Each line from the beginning of the data below through the line containing "return BRX * r * c * w, BRY * r * s * w" should be repeated exactly, please.
──────────
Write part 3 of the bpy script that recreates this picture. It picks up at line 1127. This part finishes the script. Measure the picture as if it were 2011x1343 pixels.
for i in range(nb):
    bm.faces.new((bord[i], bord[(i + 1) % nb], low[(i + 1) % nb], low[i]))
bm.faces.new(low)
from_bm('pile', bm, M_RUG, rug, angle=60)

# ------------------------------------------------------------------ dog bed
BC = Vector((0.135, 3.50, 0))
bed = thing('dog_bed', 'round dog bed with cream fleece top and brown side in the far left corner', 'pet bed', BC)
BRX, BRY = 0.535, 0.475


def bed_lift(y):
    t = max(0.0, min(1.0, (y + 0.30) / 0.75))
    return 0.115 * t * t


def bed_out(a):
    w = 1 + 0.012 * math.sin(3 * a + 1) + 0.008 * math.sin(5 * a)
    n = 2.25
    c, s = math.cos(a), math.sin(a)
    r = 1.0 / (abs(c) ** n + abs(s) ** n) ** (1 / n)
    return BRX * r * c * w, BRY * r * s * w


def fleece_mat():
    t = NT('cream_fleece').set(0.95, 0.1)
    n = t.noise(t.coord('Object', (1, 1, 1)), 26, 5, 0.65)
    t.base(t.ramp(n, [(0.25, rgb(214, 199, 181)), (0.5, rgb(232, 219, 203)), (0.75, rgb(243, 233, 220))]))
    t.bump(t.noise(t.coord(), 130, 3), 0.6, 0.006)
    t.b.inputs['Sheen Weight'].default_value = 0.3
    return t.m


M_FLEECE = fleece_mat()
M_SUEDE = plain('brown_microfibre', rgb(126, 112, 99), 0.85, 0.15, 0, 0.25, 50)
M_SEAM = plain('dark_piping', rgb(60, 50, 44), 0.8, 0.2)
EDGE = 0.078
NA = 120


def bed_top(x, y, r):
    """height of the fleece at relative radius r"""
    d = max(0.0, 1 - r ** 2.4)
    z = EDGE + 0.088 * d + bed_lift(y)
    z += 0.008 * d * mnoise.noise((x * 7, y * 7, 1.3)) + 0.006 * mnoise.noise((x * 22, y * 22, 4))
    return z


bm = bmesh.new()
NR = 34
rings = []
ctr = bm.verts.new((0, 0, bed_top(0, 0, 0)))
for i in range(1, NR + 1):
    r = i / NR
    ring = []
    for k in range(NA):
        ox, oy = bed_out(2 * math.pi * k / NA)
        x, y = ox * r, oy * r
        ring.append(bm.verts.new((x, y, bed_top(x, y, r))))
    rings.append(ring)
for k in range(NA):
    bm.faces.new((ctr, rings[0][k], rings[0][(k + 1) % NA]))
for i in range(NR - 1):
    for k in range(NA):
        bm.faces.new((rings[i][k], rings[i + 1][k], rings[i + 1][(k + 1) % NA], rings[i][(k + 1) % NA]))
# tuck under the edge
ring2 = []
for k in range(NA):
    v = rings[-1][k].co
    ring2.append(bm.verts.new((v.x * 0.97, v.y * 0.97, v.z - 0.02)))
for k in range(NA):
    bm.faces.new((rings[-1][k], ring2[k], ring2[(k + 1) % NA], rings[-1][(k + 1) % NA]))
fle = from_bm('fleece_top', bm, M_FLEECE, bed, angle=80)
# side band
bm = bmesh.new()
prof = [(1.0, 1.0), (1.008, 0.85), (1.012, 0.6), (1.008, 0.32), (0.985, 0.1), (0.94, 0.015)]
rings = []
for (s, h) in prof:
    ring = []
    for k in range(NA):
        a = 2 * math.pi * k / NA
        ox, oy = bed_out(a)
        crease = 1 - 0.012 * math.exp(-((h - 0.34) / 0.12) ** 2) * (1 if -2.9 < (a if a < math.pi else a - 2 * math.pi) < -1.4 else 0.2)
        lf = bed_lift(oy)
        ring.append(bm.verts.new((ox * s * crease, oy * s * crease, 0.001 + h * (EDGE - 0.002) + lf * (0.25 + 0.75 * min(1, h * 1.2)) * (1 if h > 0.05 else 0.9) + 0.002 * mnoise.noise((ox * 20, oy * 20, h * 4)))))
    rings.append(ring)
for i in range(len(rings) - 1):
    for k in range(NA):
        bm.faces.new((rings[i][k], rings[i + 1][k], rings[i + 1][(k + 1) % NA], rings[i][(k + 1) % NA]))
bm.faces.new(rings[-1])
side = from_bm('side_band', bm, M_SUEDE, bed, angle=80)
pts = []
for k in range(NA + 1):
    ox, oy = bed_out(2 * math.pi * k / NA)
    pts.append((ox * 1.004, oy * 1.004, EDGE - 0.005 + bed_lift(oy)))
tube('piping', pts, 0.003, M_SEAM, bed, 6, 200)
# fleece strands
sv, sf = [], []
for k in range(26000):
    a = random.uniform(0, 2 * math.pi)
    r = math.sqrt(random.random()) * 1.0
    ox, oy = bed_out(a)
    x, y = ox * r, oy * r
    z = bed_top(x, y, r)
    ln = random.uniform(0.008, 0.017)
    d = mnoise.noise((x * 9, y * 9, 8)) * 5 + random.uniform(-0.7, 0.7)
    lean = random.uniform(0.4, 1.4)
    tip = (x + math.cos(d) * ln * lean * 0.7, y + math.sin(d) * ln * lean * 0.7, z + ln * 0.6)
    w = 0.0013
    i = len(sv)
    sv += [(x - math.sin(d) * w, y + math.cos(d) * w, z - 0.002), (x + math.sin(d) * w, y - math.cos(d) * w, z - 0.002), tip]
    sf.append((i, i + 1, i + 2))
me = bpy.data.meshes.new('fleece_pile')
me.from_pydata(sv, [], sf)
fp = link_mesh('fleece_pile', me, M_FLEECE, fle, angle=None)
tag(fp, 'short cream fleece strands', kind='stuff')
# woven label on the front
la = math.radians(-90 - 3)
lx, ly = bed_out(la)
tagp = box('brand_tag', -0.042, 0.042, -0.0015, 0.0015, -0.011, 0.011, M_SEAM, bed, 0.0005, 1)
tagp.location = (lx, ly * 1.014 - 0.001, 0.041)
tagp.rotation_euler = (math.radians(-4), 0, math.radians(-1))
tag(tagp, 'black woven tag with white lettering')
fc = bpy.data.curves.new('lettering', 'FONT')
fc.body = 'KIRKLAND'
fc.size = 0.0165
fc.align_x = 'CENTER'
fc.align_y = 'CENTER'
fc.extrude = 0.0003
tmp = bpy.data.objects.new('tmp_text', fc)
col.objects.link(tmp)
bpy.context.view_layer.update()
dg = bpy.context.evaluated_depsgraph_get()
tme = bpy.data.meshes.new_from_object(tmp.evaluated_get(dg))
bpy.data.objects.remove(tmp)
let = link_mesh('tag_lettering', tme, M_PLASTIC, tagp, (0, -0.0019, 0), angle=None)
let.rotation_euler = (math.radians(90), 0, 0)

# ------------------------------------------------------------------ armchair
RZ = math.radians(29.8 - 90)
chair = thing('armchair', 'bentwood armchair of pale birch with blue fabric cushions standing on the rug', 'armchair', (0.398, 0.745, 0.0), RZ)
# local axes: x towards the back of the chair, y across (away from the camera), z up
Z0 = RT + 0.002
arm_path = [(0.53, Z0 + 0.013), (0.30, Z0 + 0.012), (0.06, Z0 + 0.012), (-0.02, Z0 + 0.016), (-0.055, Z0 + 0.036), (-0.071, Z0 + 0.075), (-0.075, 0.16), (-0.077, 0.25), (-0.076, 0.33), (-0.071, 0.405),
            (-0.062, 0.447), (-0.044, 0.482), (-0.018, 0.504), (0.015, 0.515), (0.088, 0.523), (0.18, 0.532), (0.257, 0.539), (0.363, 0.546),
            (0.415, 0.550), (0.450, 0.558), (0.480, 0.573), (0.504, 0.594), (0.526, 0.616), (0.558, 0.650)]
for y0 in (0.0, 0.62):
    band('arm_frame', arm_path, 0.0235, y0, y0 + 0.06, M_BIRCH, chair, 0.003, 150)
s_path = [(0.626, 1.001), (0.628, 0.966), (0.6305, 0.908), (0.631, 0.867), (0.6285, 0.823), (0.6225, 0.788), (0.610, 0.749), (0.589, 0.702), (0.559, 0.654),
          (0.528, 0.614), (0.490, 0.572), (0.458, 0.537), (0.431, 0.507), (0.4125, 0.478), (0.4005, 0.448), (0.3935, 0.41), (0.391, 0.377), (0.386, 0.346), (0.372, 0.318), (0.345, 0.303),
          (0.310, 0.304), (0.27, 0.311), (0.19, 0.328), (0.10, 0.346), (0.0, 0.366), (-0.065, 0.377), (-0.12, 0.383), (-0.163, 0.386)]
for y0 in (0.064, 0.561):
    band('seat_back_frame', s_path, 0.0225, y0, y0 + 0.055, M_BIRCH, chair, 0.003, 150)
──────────
## Output for this exercise:
Write part 3 of the bpy script that recreates this picture. It picks up at line 1127. This part finishes the script. Measure the picture as if it were 2011x1343 pixels.
for i in range(nb):
    bm.faces.new((bord[i], bord[(i + 1) % nb], low[(i + 1) % nb], low[i]))
bm.faces.new(low)
from_bm('pile', bm, M_RUG, rug, angle=60)

# ------------------------------------------------------------------ dog bed
BC = Vector((0.135, 3.50, 0))
bed = thing('dog_bed', 'round dog bed with cream fleece top and brown side in the far left corner', 'pet bed', BC)
BRX, BRY = 0.535, 0.475


def bed_lift(y):
    t = max(0.0, min(1.0, (y + 0.30) / 0.75))
    return 0.115 * t * t


def bed_out(a):
    w = 1 + 0.012 * math.sin(3 * a + 1) + 0.008 * math.sin(5 * a)
    n = 2.25
    c, s = math.cos(a), math.sin(a)
    r = 1.0 / (abs(c) ** n + abs(s) ** n) ** (1 / n)
    return BRX * r * c * w, BRY * r * s * w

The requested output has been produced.